A cultura Bouyei é uma cultura eminentemente oral. De fato, como sua alfabetização foi bem tardia, sua tradição oral tem grande riqueza e profundidade. É notável não apenas por suas histórias tradicionais, contos de fadas e fábulas, mas também por seus provérbios e canções, que usam analogias, metáforas, rimas, imagens e aliterações (Snyder, 1998). Da sabedoria tradicional das suas centenas de provérbios, talvez possamos destacar três certamente marcantes, como «Comer bem não é tão bom como viver bem» (ibid., p. 66), que transmite a sábia ideia de que a felicidade e o hedonismo não precisa andar de mãos dadas; «Não se come carne de porco, mas vê-se um porco a andar» (ibid., p. 67), ou, por outras palavras, só porque não fez algo antes não significa que não possa ver o que precisa ser feito e faça; e «Só quando o rio tem água é que os peixes ficam e fazem sua morada, só quando a floresta tem árvores é que os pássaros ficam e fazem seus ninhos» (ibid., p. 79), um provérbio de sabedoria ecológica que transmite a ideia, de geração em geração, essa sobrevivência só pode ocorrer dentro de um sistema de suporte.

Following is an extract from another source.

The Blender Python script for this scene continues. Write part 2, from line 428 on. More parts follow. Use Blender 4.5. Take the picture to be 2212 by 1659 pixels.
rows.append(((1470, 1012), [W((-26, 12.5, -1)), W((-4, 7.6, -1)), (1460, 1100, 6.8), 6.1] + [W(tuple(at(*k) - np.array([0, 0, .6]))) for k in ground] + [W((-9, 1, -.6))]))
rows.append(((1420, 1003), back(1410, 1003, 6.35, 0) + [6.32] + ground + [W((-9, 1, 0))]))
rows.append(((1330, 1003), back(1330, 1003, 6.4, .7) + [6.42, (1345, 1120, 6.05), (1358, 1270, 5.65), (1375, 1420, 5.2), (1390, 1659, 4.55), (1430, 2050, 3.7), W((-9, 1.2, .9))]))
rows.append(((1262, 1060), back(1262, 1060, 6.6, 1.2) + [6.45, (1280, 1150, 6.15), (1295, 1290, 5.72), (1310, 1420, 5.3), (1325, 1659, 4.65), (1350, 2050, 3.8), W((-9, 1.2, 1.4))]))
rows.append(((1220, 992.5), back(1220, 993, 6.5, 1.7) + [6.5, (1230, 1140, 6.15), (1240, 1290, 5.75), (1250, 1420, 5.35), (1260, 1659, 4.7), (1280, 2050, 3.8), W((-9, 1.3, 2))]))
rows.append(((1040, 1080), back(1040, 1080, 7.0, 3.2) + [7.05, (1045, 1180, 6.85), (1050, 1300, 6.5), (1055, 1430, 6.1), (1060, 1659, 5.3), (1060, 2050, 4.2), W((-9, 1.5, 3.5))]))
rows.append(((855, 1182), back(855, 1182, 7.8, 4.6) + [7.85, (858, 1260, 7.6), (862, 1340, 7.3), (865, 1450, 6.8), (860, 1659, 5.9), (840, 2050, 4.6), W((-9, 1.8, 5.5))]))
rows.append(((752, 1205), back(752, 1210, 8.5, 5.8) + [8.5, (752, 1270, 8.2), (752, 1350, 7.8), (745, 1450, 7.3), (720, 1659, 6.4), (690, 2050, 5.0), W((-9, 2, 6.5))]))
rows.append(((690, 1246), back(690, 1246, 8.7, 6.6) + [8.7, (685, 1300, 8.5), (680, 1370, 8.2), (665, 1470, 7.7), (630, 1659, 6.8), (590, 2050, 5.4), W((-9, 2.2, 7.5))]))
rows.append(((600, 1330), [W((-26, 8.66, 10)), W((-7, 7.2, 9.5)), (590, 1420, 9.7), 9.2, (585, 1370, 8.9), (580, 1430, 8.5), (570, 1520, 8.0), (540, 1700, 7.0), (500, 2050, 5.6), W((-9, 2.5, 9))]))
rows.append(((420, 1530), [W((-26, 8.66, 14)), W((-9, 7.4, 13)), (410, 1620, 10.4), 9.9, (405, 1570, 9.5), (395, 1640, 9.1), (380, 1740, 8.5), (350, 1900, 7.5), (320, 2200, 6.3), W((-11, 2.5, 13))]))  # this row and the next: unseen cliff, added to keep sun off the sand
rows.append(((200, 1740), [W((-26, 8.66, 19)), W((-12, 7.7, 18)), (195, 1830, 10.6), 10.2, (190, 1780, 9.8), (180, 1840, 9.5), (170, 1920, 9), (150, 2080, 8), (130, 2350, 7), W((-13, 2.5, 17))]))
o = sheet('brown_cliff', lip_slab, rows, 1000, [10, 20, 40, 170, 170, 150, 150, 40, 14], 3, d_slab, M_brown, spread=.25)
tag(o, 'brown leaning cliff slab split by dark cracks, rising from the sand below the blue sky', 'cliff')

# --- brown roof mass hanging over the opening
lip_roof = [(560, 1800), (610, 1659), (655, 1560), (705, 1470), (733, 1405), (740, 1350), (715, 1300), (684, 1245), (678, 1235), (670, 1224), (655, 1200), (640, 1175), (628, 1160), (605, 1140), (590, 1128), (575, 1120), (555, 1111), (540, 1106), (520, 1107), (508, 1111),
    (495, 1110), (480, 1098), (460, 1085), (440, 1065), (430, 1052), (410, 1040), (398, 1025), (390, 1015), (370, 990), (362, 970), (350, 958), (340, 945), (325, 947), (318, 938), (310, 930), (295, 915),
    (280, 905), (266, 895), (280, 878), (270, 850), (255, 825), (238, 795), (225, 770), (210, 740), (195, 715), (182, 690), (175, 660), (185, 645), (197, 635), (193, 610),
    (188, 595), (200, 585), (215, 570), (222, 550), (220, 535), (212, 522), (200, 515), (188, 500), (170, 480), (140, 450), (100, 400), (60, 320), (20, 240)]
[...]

Os Bouyei são conhecidos pelas suas canções tradicionais, utilizadas por ocasião de celebrações ou situações sociais, como canções de boas-vindas aos convidados, canções de luto, trabalho, casamento, bem como canções de despedida, como as oferecidas pelas meninas para Mangye na história. Por exemplo, em casamentos, homens e mulheres jovens são convidados a cantar antífonas peculiares, enquanto, nas montanhas de Biandan, mulheres idosas são convidadas a cantar canções de bênção junto ao fogo. Esta cantoria pode persistir dias e noites e até uma semana, sem repetir cançoes. (Centro de Informações da Internet da China, 2006).
Fontes
- China Internet Information Center (2006). The Bouyei ethnic minority. China.org.cn. Disponível em http://www.china.org.cn/e- groups/shaoshu/shao-2-bouyei.htm
- Snyder, D. (1998). Folk wisdom in Bouyei proverbs and songs. In Proceedings of the International Conference on Tai studies (29-31 Jul. 1998), pp. 61-87. Disponível em http://sealang.net/sala/archives/pdf8/snyder1998folk.pdf
- Yao, B. (ed.). (2014). 中国各民族神话 (Myths from Chinese Ethnic Groups). Shuhai Publishing House.
Associado ao texto da Carta da Terra
Preâmbulo: Para atingir este propósito, é imperativo que nós, os povos da Terra, declaremos a nossa responsabilidade uns para com os outros, com a grande comunidade da vida e com as futuras gerações.
Outras passagens que esta história ilustra
Preâmbulo: Responsabilidade Universal – Todos partilhamos a responsabilidade pelo presente e pelo futuro, pelo bem-estar da família humana e de todo o mundo dos seres vivos.
Princípio 9c: Reconhecer os ignorados, proteger os vulneráveis, servir aqueles que sofrem, e permitir-lhes desenvolver as suas capacidades e alcançar as suas aspirações.
O Caminho a Seguir: Todos os indivíduos, famílias, organizações e comunidades têm um papel vital a desempenhar.